Let S = {x | x = pa, a E Z, (for all) p E Z+} "a" is a particular integer that is specified.
- (a) For infinite values of a the cardinality of S is infinite.
- (b) For infinite values of a the cardinality of S is finite.
- (c) For finite values of a the cardinality is finite.
- (d) For no value of a the cardinality of S is finite.
- (e) For only one particular value of a the cardinality of S is finite.
- (f) a and b.
- (g) b and c
- (h) a and c
- (i) a c and e
- (j) For finite values of a the cardinality of S is infinite and (c).
Why is i the answer. More specifically, why is c a valid choice?
When the answer says "infinite/finite values" it means for "number of a's". Not that the value itself is infinite or finite. Apparently there was a lot of confusion about this in class.

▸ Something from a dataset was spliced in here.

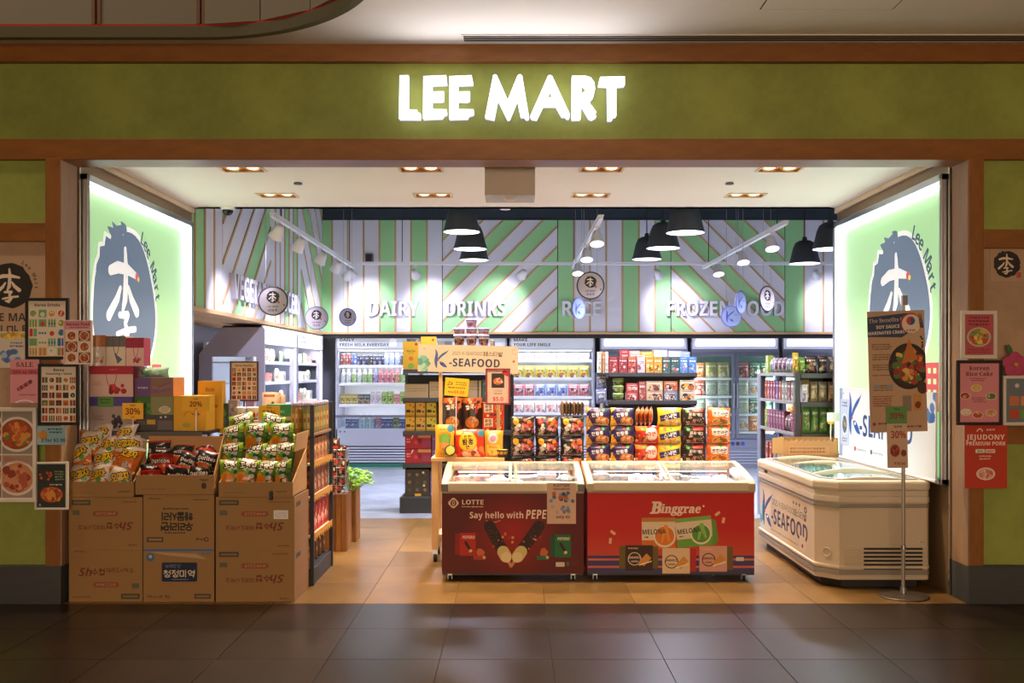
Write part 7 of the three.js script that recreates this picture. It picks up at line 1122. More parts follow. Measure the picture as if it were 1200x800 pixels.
// ---------- open multideck refrigerators at the back wall ----------
const RD = 15.06;
function headerText(lines, logo) { return cell(420, 64, (g, w, h) => { fill(g, '#c9d0d8', 0, 0, w, h); if (lines[0]) { tx(g, lines[0], 14, 18, 21, '#2a2f38', { align: 'left', sx: 1.25 }); tx(g, lines[1], 14, 43, 21, '#2a2f38', { align: 'left', sx: 1.1 }); } if (logo) { disc(g, w * 0.68, h * 0.42, 16, '#ffffff'); rrect(g, w * 0.64, h * 0.42, 34, 26, 8, '#ffffff'); } }); }
function multideck(label, x0, x1, lines, logo, shelves) {
  const z = -RD, w = x1 - x0, t = thing('open_refrigerator', label, 'refrigerator', [(x0 + x1) / 2, 0, z]), D = 0.78, H = 2.1;
  const grey = std(0xa9abb8, 0.4), wh = std(0xe9ecf0, 0.4);
  for (const s of [-1, 1]) M('side_panel', rbx(s * w / 2, s * (w / 2 - 0.035), 0.09, H, 0, -D, 0.006), grey, t);
  M('back_liner', bx(-w / 2 + 0.035, w / 2 - 0.035, 0.6, 1.93, -D + 0.12, -D + 0.15), wh, t);
  const hc = headerText(lines, logo);
  const hm = new THREE.MeshStandardMaterial({ map: hc.s.tex, emissiveMap: hc.s.tex, emissive: 0xffffff, emissiveIntensity: 0.3, roughness: 0.4 });
  M('light_header', pbox(w - 0.04, 0.2, 0.1, { f: hc, c: '#e6ebee' }, 1.905), hm, t).position.z = -0.05;
  M('top_panel', bx(-w / 2, w / 2, H, H + 0.02, 0, -D), grey, t);
  M('canopy', bx(-w / 2 + 0.035, w / 2 - 0.035, 1.88, 1.9, -0.02, -D + 0.12), wh, t);
  M('light_tube', bx(-w / 2 + 0.06, w / 2 - 0.06, 1.868, 1.88, -0.05, -0.08), glow(0xf0f4ff, 3), t);
  area(t, 0xf0f4ff, LIGHT.fridge * 5, w - 0.12, 0.06, [0, 1.86, -0.06], [(x0 + x1) / 2, 1.0, z - 0.42]);
  shelves.forEach((y, i) => { M('shelf', bx(-w / 2 + 0.036, w / 2 - 0.036, y - 0.02, y, -0.12 + 0.0, -D + 0.12), wh, t); M('price_rail', rbx(-w / 2 + 0.036, w / 2 - 0.036, y - 0.035, y + 0.012, -0.118, -0.106, 0.003), std(0xeef0f2, 0.35), t); area(t, 0xf0f4ff, LIGHT.fridge * 2.6, w - 0.12, 0.05, [0, y - 0.045, -0.13], [(x0 + x1) / 2, y - 0.5, z - 0.4]); });
  M('deck', bx(-w / 2 + 0.036, w / 2 - 0.036, 0.6, 0.62, -0.02, -D + 0.12), wh, t);
  M('deck_glass', bx(-w / 2 + 0.036, w / 2 - 0.036, 0.62, 0.8, -0.014, -0.008), glass(0xe8f0f4), t);
  M('bumper', rbx(-w / 2, w / 2, 0.8, 0.838, 0.016, -0.02, 0.006), std(0x6a6470, 0.5), t);
  M('front_panel', rbx(-w / 2, w / 2, 0.34, 0.62, 0, -0.03, 0.008), grey, t);
  M('control_row', merge([0, 1].map((i) => cyl(0.012, 0.012, 0.006, 10).rotateX(Math.PI / 2).translate(-w / 2 + 0.08 + i * 0.07, 0.57, 0.001))), MAT.black, t);
  M('grille_back', bx(-w / 2, w / 2, 0.06, 0.34, -0.03, -0.06), std(0x4a4c56, 0.6), t);
  for (let i = 0; i < 6; i++) M('grille_slat', rbx(-w / 2, w / 2, 0.075 + i * 0.044, 0.075 + i * 0.044 + 0.026, 0.0, -0.02, 0.004), std(0xb4b7c4, 0.45), t);
  M('green_kick_board', bx(-w / 2, w / 2, 0, 0.06, -0.01, -0.05), std(0x1f6a54, 0.5), t);
  return t;
}
const X15 = (x) => PX(x, RD);
multideck('open dairy refrigerator with grey grille, next to the aisle-side cabinets', X15(393), X15(493), ['DAILY', 'FRESH MILK EVERYDAY'], true, [1.63, 1.345, 1.0]);
multideck('open refrigerator under the drinks letters, mostly hidden behind the black shelf', X15(494), X15(594), ['', ''], false, [1.63, 1.345, 1.0]);
multideck('open refrigerator with yellow and blue pouches under the drinks and rice letters', X15(597), X15(697), ['MAKE', 'YOUR LIFE SMILE'], false, [1.72, 1.43, 1.13, 0.86]);
good('canDark', 'can', 0.085, 0.17, 0, '#3a3f5a', ['#8a90b0', '#c4c8d8']); good('canBlue', 'can', 0.085, 0.2, 0, '#4a62a8', ['#c4d0ec', '#8aa0d4']); good('canBlack', 'can', 0.085, 0.17, 0, '#34353f', ['#7a8a6a', '#b0b4be']); good('canSilver', 'can', 0.085, 0.21, 0, '#aab4d0', ['#7a90c4', '#e6ecf8']); good('canMaroon', 'can', 0.085, 0.2, 0, '#8a4a48', ['#d0b0a8', '#e8e0dc']);
good('botGreen', 'bottle', 0.085, 0.23, 0, '#a8d48a', ['#e8f4d8', '#6aa84a'], '#e9efe4'); good('botPink', 'bottle', 0.085, 0.23, 0, '#e08a96', ['#f4d8dc', '#c44a5a'], '#d9485a'); good('botWhite', 'bottle', 0.085, 0.23, 0, '#dfe8ec', ['#a8c8b0', '#b4c8e0'], '#f4f4f4'); good('botAmber', 'bottle', 0.085, 0.23, 0, '#e0a878', ['#f4e0c8', '#b86a3a'], '#d9485a'); good('botLilac', 'bottle', 0.085, 0.23, 0, '#b4a8d8', ['#e8e4f4', '#7a6ab4'], '#6a74b4');
good('milkWhite', 'box', 0.085, 0.22, 0.08, '#eef0f4', ['#c4b4d8', '#d4dce8']); good('milkGreen', 'box', 0.085, 0.21, 0.08, '#9cc85a', ['#e4f0c8', '#5a8a34']); good('packBlue', 'box', 0.1, 0.15, 0.08, '#6a7ab8', ['#d8a45a', '#e4e8f4']); good('packOlive', 'box', 0.1, 0.17, 0.08, '#c4b45a', ['#8a7a34', '#ece4c0']); good('packPink', 'box', 0.1, 0.17, 0.08, '#e6949c', ['#f6dadc', '#c85a68']); good('packTeal', 'box', 0.1, 0.17, 0.08, '#4a6a72', ['#d4a05a', '#c8d8dc']);
function rowOf(x0, x1, y, z, keys, name, cat, where, group, n, rear = 0) { for (let i = 0; i < n; i++) { const k = keys[Math.floor(i * keys.length / n)]; stock(k, name(k), `${words(k)} ${where}, ${ORD[i % ORD.length]} from the aisle`, cat(k), [x0 + (x1 - x0) * (i + 0.5) / n, y, z], [0, rr(-0.06, 0.06), 0], group); } }
const WORDS = { canDark: 'dark blue drink can', canBlue: 'blue drink can', canBlack: 'black drink can', canSilver: 'silver-blue drink can', canMaroon: 'maroon drink can', botGreen: 'green drink bottle', botPink: 'pink drink bottle', botWhite: 'white drink bottle', botAmber: 'amber drink bottle', botLilac: 'lilac drink bottle', milkWhite: 'white milk carton', milkGreen: 'lime milk carton', packBlue: 'blue drink pack', packOlive: 'olive drink pack', packPink: 'pink drink pack', packTeal: 'teal drink pack' };
const words = (k) => WORDS[k] || k, nm = (k) => (k.startsWith('can') ? 'drink_can' : k.startsWith('bot') ? 'drink_bottle' : k.startsWith('milk') ? 'milk_carton' : 'drink_pack'), ct = (k) => (k.startsWith('can') ? 'can' : k.startsWith('bot') ? 'bottle' : 'carton');
{
  const a = X15(397), b = X15(474), z = -RD - 0.17, gp = 'drinks in the dairy refrigerator';
  rowOf(a, b, 1.631, z, ['canMaroon', 'canBlue', 'canDark', 'canBlack', 'canDark', 'canSilver', 'canSilver', 'canBlack'], nm, ct, 'in the dairy refrigerator, top shelf', gp, 12);
  rowOf(a, b, 1.346, z, ['botWhite', 'botGreen', 'botWhite', 'botGreen', 'botLilac', 'botPink', 'botPink', 'botAmber', 'botGreen'], nm, ct, 'in the dairy refrigerator, second shelf', gp, 12);
  rowOf(a, b, 1.001, z, ['packOlive', 'packOlive', 'packTeal', 'milkWhite', 'milkWhite', 'milkGreen', 'packPink', 'milkGreen'], nm, ct, 'in the dairy refrigerator, third shelf', gp, 11);
  rowOf(a + 0.1, b, 0.622, -RD - 0.1, ['packBlue', 'botWhite', 'botWhite', 'packPink', 'packBlue', 'packOlive', 'packBlue'], nm, ct, 'in the dairy refrigerator, bottom deck', gp, 10);
  good('pchWhite', 'box', 0.16, 0.11, 0.12, '#eceef2', ['#d98a90', '#c9d0dc']); good('pchYellow', 'bag', 0.17, 0.2, 0.06, '#e8d84a', ['#3f3a5a', '#e07a4a', '#f4f0e0']); good('pchBlue', 'bag', 0.17, 0.2, 0.06, '#7a94d8', ['#f2f2f6', '#3a4a9a', '#f4e8d8']); good('pchRed', 'bag', 0.17, 0.2, 0.06, '#d8707a', ['#f4e8e4', '#4a4a5a', '#e8c8a0']); good('pchPale', 'bag', 0.17, 0.2, 0.07, '#f0e6e4', ['#e08a88', '#f4c8bc']);
  const x0 = X15(601), x1 = X15(692), g2 = 'chilled pouches in the refrigerator under the rice letters', row = (keys, y, w, n, s) => { for (let i = 0; i < n; i++) { const k = keys[i % keys.length]; stock(k, 'chilled_pouch', `${w[keys.indexOf(k)]} behind the ramen stacks, ${s}, ${ORD[i]} from the seafood sign`, 'pouch', [x0 + (x1 - x0) * (i + 0.5) / n, y, -RD - 0.18], [-0.08, 0, 0], g2); } };
  row(['pchWhite'], 1.722, ['white red-lined carton'], 7, 'top shelf'); row(['pchYellow'], 1.432, ['yellow chilled pouch'], 7, 'second shelf'); for (let i = 0; i < 7; i++) { const k = i < 2 ? 'pchRed' : i < 5 ? 'pchBlue' : 'pchRed'; stock(k, 'chilled_pouch', `${k === 'pchRed' ? 'red' : 'blue'} chilled pouch behind the ramen stacks, third shelf, ${ORD[i]} from the seafood sign`, 'pouch', [x0 + (x1 - x0) * (i + 0.5) / 7, 1.132, -RD - 0.18], [-0.08, 0, 0], g2); } row(['pchPale'], 0.862, ['pale pink chilled pouch'], 7, 'fourth shelf');
}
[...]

Why I don't think c is correct:
For finite values of a the cardinality of S is finite.
My issue with this is that if we consider a to only be 1 value, then the cardinality is infinite as x is composed of a * p where p is all Z+. So if that value was 1, S = {1, 2, 3, 4, 5....}. The only way to get a finite cardinality is if a is 0.
I ended up getting this one right because a and e are definitely the answer and i was the only one that had a and e as a choice.